=== Set task ===
For this exercise, repeat all of the material verbatim apart from its images.

=== Given records ===
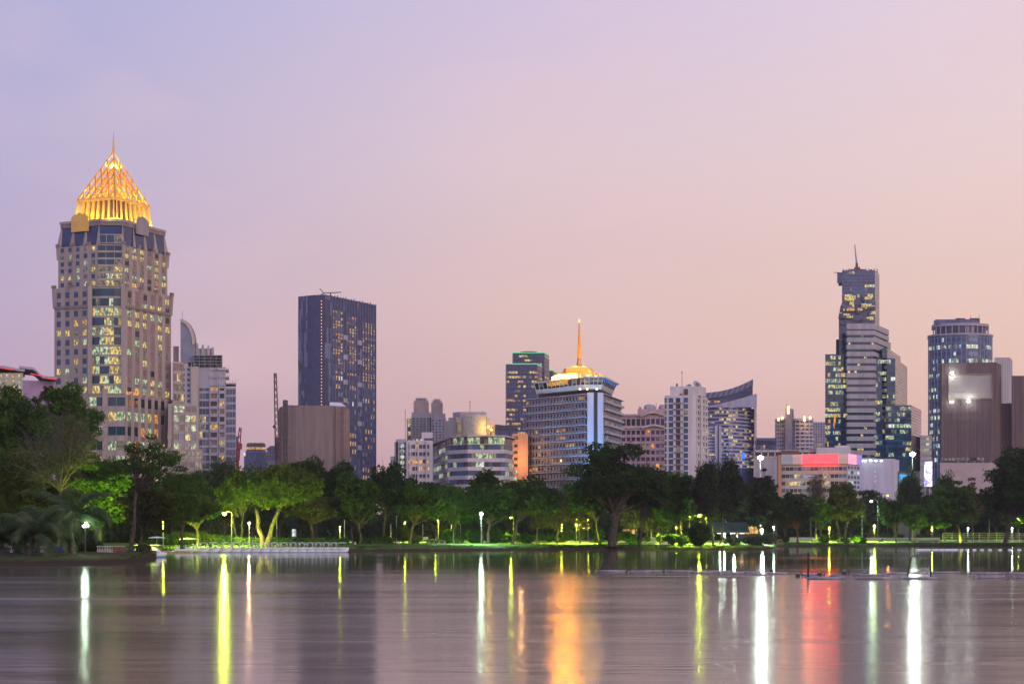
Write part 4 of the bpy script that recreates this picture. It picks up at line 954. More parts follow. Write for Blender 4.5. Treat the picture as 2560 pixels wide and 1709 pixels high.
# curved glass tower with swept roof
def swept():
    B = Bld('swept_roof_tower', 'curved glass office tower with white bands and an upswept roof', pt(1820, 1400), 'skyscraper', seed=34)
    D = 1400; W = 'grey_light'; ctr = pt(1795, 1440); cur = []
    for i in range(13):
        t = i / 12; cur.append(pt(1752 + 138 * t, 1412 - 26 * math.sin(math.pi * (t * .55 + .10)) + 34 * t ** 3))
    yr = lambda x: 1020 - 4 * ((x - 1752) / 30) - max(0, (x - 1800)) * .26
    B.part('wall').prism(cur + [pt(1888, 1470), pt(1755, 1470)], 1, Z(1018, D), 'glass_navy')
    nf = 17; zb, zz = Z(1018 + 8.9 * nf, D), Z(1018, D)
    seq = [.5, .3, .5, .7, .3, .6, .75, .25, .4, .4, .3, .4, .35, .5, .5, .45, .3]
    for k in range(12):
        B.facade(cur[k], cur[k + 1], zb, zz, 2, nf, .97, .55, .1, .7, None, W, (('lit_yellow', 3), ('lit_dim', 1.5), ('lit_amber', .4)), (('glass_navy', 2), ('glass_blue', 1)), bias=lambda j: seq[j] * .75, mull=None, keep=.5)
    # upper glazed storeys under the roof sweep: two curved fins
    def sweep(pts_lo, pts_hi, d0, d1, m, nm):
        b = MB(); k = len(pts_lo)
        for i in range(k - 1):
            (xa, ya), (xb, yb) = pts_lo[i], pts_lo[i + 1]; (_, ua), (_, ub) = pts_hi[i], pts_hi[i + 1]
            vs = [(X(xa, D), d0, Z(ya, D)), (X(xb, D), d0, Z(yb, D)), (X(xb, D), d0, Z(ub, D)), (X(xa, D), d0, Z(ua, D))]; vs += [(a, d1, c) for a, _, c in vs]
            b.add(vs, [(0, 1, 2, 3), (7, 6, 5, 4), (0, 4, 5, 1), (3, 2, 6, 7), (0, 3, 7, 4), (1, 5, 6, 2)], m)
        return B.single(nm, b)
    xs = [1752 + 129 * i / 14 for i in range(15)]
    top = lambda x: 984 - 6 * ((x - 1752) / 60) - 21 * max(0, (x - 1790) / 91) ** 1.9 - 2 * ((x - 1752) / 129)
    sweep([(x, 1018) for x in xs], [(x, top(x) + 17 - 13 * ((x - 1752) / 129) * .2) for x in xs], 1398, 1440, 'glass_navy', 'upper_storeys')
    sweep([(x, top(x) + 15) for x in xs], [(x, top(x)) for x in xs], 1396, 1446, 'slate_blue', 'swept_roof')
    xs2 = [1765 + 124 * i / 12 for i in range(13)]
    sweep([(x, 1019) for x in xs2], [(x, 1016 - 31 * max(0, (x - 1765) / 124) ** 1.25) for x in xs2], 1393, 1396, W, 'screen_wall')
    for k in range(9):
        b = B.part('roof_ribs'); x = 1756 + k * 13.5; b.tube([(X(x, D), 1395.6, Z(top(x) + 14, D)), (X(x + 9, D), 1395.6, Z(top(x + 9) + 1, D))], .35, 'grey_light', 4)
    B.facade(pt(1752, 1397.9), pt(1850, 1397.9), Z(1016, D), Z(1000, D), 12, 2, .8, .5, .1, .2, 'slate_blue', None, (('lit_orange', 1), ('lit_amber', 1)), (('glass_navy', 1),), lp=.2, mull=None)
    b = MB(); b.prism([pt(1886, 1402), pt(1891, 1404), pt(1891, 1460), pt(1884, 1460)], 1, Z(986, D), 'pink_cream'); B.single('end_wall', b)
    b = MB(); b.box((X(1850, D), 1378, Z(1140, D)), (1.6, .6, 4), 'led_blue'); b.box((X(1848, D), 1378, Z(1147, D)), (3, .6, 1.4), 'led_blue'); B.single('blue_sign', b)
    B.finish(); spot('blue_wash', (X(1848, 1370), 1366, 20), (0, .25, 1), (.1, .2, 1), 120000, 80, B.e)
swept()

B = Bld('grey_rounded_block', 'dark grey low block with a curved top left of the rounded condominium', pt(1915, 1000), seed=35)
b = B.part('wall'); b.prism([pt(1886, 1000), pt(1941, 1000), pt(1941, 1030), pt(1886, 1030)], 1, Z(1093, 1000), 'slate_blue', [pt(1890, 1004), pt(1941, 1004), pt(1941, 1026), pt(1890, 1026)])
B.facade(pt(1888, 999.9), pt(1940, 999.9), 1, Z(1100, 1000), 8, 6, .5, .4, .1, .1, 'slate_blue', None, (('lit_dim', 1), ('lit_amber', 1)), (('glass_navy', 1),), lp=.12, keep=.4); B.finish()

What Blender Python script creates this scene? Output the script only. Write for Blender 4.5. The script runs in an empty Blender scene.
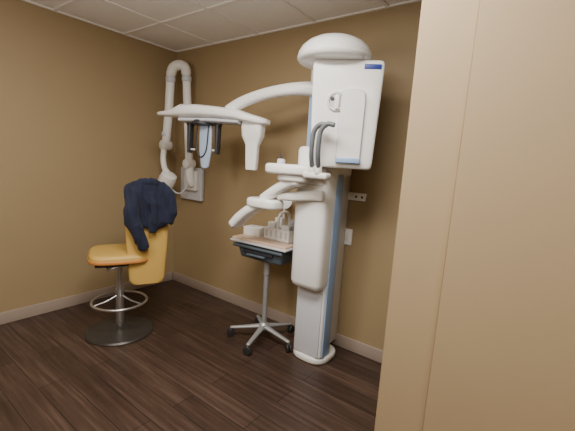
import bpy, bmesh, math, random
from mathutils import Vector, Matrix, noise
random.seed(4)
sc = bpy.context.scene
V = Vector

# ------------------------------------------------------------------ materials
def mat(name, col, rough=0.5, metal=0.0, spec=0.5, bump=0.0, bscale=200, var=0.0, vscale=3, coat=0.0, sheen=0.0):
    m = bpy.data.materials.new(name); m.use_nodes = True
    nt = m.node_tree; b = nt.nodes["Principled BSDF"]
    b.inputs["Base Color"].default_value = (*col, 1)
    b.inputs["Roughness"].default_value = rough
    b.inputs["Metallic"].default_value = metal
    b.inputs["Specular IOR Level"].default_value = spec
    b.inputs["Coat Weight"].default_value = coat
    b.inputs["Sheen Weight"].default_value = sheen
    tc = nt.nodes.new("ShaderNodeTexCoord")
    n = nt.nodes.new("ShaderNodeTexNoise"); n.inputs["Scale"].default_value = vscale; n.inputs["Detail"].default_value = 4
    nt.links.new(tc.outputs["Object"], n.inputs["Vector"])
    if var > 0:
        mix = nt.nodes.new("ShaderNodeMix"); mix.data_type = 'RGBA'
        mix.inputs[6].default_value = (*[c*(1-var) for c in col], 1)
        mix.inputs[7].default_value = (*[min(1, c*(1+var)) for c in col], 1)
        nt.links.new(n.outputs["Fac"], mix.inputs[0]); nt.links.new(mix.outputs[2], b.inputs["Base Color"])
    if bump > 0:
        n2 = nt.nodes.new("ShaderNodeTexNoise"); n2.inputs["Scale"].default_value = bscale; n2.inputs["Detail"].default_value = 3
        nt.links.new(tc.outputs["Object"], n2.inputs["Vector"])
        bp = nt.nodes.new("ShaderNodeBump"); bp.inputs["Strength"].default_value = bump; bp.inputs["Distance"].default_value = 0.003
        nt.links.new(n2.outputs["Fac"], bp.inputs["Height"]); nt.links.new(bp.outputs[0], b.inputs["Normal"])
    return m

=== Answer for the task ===
Write part 4 of the bpy script that recreates this picture. It picks up at line 954. More parts follow. Write for Blender 4.5. Treat the picture as 2560 pixels wide and 1709 pixels high.
# curved glass tower with swept roof
def swept():
    B = Bld('swept_roof_tower', 'curved glass office tower with white bands and an upswept roof', pt(1820, 1400), 'skyscraper', seed=34)
    D = 1400; W = 'grey_light'; ctr = pt(1795, 1440); cur = []
    for i in range(13):
        t = i / 12; cur.append(pt(1752 + 138 * t, 1412 - 26 * math.sin(math.pi * (t * .55 + .10)) + 34 * t ** 3))
    yr = lambda x: 1020 - 4 * ((x - 1752) / 30) - max(0, (x - 1800)) * .26
    B.part('wall').prism(cur + [pt(1888, 1470), pt(1755, 1470)], 1, Z(1018, D), 'glass_navy')
    nf = 17; zb, zz = Z(1018 + 8.9 * nf, D), Z(1018, D)
    seq = [.5, .3, .5, .7, .3, .6, .75, .25, .4, .4, .3, .4, .35, .5, .5, .45, .3]
    for k in range(12):
        B.facade(cur[k], cur[k + 1], zb, zz, 2, nf, .97, .55, .1, .7, None, W, (('lit_yellow', 3), ('lit_dim', 1.5), ('lit_amber', .4)), (('glass_navy', 2), ('glass_blue', 1)), bias=lambda j: seq[j] * .75, mull=None, keep=.5)
    # upper glazed storeys under the roof sweep: two curved fins
    def sweep(pts_lo, pts_hi, d0, d1, m, nm):
        b = MB(); k = len(pts_lo)
        for i in range(k - 1):
            (xa, ya), (xb, yb) = pts_lo[i], pts_lo[i + 1]; (_, ua), (_, ub) = pts_hi[i], pts_hi[i + 1]
            vs = [(X(xa, D), d0, Z(ya, D)), (X(xb, D), d0, Z(yb, D)), (X(xb, D), d0, Z(ub, D)), (X(xa, D), d0, Z(ua, D))]; vs += [(a, d1, c) for a, _, c in vs]
            b.add(vs, [(0, 1, 2, 3), (7, 6, 5, 4), (0, 4, 5, 1), (3, 2, 6, 7), (0, 3, 7, 4), (1, 5, 6, 2)], m)
        return B.single(nm, b)
    xs = [1752 + 129 * i / 14 for i in range(15)]
    top = lambda x: 984 - 6 * ((x - 1752) / 60) - 21 * max(0, (x - 1790) / 91) ** 1.9 - 2 * ((x - 1752) / 129)
    sweep([(x, 1018) for x in xs], [(x, top(x) + 17 - 13 * ((x - 1752) / 129) * .2) for x in xs], 1398, 1440, 'glass_navy', 'upper_storeys')
    sweep([(x, top(x) + 15) for x in xs], [(x, top(x)) for x in xs], 1396, 1446, 'slate_blue', 'swept_roof')
    xs2 = [1765 + 124 * i / 12 for i in range(13)]
    sweep([(x, 1019) for x in xs2], [(x, 1016 - 31 * max(0, (x - 1765) / 124) ** 1.25) for x in xs2], 1393, 1396, W, 'screen_wall')
    for k in range(9):
        b = B.part('roof_ribs'); x = 1756 + k * 13.5; b.tube([(X(x, D), 1395.6, Z(top(x) + 14, D)), (X(x + 9, D), 1395.6, Z(top(x + 9) + 1, D))], .35, 'grey_light', 4)
    B.facade(pt(1752, 1397.9), pt(1850, 1397.9), Z(1016, D), Z(1000, D), 12, 2, .8, .5, .1, .2, 'slate_blue', None, (('lit_orange', 1), ('lit_amber', 1)), (('glass_navy', 1),), lp=.2, mull=None)
    b = MB(); b.prism([pt(1886, 1402), pt(1891, 1404), pt(1891, 1460), pt(1884, 1460)], 1, Z(986, D), 'pink_cream'); B.single('end_wall', b)
    b = MB(); b.box((X(1850, D), 1378, Z(1140, D)), (1.6, .6, 4), 'led_blue'); b.box((X(1848, D), 1378, Z(1147, D)), (3, .6, 1.4), 'led_blue'); B.single('blue_sign', b)
    B.finish(); spot('blue_wash', (X(1848, 1370), 1366, 20), (0, .25, 1), (.1, .2, 1), 120000, 80, B.e)
swept()

B = Bld('grey_rounded_block', 'dark grey low block with a curved top left of the rounded condominium', pt(1915, 1000), seed=35)
b = B.part('wall'); b.prism([pt(1886, 1000), pt(1941, 1000), pt(1941, 1030), pt(1886, 1030)], 1, Z(1093, 1000), 'slate_blue', [pt(1890, 1004), pt(1941, 1004), pt(1941, 1026), pt(1890, 1026)])
B.facade(pt(1888, 999.9), pt(1940, 999.9), 1, Z(1100, 1000), 8, 6, .5, .4, .1, .1, 'slate_blue', None, (('lit_dim', 1), ('lit_amber', 1)), (('glass_navy', 1),), lp=.12, keep=.4); B.finish()

What Blender Python script creates this scene? Output the script only. Write for Blender 4.5. The script runs in an empty Blender scene.
import bpy, bmesh, math, random
from mathutils import Vector, Matrix, noise
random.seed(4)
sc = bpy.context.scene
V = Vector

# ------------------------------------------------------------------ materials
def mat(name, col, rough=0.5, metal=0.0, spec=0.5, bump=0.0, bscale=200, var=0.0, vscale=3, coat=0.0, sheen=0.0):
    m = bpy.data.materials.new(name); m.use_nodes = True
    nt = m.node_tree; b = nt.nodes["Principled BSDF"]
    b.inputs["Base Color"].default_value = (*col, 1)
    b.inputs["Roughness"].default_value = rough
    b.inputs["Metallic"].default_value = metal
    b.inputs["Specular IOR Level"].default_value = spec
    b.inputs["Coat Weight"].default_value = coat
    b.inputs["Sheen Weight"].default_value = sheen
    tc = nt.nodes.new("ShaderNodeTexCoord")
    n = nt.nodes.new("ShaderNodeTexNoise"); n.inputs["Scale"].default_value = vscale; n.inputs["Detail"].default_value = 4
    nt.links.new(tc.outputs["Object"], n.inputs["Vector"])
    if var > 0:
        mix = nt.nodes.new("ShaderNodeMix"); mix.data_type = 'RGBA'
        mix.inputs[6].default_value = (*[c*(1-var) for c in col], 1)
        mix.inputs[7].default_value = (*[min(1, c*(1+var)) for c in col], 1)
        nt.links.new(n.outputs["Fac"], mix.inputs[0]); nt.links.new(mix.outputs[2], b.inputs["Base Color"])
    if bump > 0:
        n2 = nt.nodes.new("ShaderNodeTexNoise"); n2.inputs["Scale"].default_value = bscale; n2.inputs["Detail"].default_value = 3
        nt.links.new(tc.outputs["Object"], n2.inputs["Vector"])
        bp = nt.nodes.new("ShaderNodeBump"); bp.inputs["Strength"].default_value = bump; bp.inputs["Distance"].default_value = 0.003
        nt.links.new(n2.outputs["Fac"], bp.inputs["Height"]); nt.links.new(bp.outputs[0], b.inputs["Normal"])
    return m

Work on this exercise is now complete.